Man Shot By OSU Great Stillwagon Says Incident Was Misunderstanding


UPDATED: Tuesday October 2, 2012 6:10 PM

The man who police said was shot by an Ohio State football legend says he was not trying to anger him.

Jim Stillwagon was the first man to win the Lombardi Trophy but now he is charged with felonious assault.

Stillwagon and Richard Mattingly were driving near U.S. Route 42 and U.S. 33 when one of them cut the other off.

Mattingly said the incident really stemmed from a misunderstanding. He said that his truck was not working properly and that he was trying to tell Stillwagon about it.

"He thought, I think, that I was messing with him because my truck was acting up," Mattingly said. "My transmission was jerking. It was speeding up. It was slowing down."

Delaware City police said that for the next 15 minutes, the two started arguing with one another while driving.

"The first chance I had to pull over, I did to let him pass," Mattingly said. "But rather than continue with his life, he decided to try to kill me."

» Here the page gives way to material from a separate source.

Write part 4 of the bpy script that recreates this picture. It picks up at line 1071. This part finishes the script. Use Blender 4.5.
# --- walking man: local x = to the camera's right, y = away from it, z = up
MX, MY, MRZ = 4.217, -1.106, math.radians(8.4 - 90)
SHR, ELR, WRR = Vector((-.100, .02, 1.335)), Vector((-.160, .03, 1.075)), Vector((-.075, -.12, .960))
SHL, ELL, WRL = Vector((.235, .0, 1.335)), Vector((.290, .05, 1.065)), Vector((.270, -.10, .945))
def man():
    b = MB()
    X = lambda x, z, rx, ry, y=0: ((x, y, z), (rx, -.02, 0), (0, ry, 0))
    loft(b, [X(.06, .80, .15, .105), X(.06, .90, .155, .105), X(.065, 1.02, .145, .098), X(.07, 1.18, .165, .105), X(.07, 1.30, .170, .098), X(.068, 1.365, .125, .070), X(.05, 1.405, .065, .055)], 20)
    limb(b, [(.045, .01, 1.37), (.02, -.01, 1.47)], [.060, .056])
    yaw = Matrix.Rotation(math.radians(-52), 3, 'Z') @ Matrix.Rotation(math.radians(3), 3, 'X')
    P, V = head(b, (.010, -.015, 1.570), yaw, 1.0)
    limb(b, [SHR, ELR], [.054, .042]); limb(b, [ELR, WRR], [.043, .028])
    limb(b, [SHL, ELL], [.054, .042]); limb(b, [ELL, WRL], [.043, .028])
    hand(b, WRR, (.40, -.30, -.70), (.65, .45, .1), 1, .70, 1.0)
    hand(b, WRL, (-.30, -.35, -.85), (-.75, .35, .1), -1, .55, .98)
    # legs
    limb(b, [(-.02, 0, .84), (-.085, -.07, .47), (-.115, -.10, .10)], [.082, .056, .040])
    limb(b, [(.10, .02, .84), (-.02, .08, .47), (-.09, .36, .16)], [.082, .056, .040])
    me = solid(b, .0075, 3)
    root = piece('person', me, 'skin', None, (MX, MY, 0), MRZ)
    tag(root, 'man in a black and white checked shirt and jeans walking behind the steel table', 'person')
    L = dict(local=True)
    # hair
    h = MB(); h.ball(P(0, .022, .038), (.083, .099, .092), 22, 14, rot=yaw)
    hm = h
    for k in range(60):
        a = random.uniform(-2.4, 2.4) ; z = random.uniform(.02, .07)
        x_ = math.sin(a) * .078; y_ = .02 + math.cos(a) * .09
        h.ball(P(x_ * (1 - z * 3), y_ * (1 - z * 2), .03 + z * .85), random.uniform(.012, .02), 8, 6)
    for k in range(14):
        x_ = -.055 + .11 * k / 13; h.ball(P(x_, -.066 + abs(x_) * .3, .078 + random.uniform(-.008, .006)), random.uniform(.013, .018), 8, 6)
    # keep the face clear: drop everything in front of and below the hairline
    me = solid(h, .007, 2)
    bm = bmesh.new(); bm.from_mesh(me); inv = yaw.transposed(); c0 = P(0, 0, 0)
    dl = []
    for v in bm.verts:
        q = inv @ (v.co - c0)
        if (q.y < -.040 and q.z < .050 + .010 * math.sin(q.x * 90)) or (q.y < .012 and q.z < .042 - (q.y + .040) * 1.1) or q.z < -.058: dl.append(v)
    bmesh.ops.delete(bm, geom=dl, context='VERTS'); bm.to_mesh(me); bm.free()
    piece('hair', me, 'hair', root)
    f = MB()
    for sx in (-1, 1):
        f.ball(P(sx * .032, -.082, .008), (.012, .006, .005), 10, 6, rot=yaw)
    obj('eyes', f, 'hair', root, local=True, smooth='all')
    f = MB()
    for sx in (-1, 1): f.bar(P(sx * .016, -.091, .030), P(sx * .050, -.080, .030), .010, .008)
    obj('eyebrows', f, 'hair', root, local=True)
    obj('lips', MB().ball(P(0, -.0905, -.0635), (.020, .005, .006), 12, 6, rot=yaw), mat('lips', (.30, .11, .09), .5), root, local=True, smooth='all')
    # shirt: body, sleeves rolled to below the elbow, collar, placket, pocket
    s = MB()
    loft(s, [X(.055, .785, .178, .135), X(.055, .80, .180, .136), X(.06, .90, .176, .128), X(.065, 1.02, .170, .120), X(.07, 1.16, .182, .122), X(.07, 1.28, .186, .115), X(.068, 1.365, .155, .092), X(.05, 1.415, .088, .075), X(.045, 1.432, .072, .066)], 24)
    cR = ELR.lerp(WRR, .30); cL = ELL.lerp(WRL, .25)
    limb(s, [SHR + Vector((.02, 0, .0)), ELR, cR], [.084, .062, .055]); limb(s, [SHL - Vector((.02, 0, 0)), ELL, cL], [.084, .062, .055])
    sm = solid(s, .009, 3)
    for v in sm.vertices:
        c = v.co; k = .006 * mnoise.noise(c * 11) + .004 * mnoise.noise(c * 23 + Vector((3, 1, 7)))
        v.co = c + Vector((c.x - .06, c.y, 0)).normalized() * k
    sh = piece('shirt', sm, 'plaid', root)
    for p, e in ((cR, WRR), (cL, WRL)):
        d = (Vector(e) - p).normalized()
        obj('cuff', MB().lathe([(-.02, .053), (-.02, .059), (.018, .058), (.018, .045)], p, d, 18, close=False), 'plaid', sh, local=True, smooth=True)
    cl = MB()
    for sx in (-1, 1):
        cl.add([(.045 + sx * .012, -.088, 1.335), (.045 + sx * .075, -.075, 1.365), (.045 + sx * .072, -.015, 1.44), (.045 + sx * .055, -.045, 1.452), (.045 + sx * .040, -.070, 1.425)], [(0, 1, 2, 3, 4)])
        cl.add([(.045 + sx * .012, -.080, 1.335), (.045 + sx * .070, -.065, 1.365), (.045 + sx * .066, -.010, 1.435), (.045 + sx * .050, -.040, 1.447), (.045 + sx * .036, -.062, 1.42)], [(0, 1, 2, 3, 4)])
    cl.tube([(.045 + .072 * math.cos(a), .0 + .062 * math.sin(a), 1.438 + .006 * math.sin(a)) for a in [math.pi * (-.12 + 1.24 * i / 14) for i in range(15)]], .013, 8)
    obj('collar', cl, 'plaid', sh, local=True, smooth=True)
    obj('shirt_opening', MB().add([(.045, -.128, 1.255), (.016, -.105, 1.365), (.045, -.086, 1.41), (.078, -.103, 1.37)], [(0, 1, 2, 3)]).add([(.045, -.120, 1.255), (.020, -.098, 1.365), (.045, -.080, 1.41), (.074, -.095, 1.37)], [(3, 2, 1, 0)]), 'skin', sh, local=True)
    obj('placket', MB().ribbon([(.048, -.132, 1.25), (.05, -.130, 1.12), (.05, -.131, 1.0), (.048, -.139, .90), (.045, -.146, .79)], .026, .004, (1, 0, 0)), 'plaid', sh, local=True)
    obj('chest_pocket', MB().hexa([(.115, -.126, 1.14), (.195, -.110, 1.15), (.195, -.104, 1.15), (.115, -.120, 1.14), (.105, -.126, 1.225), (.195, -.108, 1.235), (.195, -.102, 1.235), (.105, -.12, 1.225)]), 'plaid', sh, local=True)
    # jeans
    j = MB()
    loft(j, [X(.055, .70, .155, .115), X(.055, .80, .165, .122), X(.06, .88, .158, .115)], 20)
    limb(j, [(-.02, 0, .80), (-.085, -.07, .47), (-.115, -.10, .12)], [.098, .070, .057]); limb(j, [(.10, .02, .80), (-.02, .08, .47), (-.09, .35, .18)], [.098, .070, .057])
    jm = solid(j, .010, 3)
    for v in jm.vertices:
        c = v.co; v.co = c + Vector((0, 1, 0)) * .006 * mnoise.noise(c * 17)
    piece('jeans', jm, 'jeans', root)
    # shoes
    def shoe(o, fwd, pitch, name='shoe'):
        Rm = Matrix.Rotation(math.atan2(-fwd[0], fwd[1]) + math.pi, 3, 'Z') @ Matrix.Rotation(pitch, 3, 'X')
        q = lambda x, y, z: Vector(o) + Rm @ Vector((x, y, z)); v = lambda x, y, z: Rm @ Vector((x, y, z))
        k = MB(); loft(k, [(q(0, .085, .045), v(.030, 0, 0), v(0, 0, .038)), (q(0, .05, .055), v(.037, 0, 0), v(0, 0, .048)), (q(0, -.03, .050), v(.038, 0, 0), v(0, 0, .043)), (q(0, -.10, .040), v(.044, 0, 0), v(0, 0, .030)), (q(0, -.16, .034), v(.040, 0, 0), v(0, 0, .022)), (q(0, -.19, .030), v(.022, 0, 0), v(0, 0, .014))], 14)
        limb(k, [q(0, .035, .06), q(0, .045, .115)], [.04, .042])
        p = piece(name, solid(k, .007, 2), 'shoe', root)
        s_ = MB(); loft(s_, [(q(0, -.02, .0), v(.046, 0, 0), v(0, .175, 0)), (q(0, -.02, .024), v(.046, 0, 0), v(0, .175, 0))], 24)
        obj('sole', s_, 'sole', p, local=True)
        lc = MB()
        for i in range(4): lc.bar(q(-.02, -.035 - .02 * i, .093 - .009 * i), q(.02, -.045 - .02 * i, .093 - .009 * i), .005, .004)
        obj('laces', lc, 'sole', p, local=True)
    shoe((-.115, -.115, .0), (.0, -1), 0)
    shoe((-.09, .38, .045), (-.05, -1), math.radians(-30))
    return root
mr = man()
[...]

Police said the conflict continued for 14 miles and became violent along the ramp on U.S. 23 and East Williams Street.

On Tuesday, police told 10TV News that they planned to get a search warrant to search Mattingly's truck. Mattingly said that Stillwagon got angry because his truck kept speeding up and slowing down. He attributed the problem to transmission issues.

"He slowed down again. He pulled back and came behind me," Mattingly said. "Changing three lanes of traffic, he was going crazy."

Mattingly, who was convicted in Wisconsin in 1996 for the reckless homicide of his 3-month-old son, managed to pull into a parking lot of an Autozone store, where police said Stillwagon pistol whipped Mattingly, forcing his gun to go off.

"That's when I see all of a sudden from his bike," Mattingly said. "All of a sudden, he started unloading."

Dozens of witnesses called police who arrested Stillwagon and charged him with felonious assault.

Stillwagon was arraigned and released from jail. He declined to comment on the incident, requesting that his privacy be respected.

Stillwagon's attorney said that his behavior was out of character. He said that there was a reason why Stillwagon reacted the way he did and that it would be revealed in trial.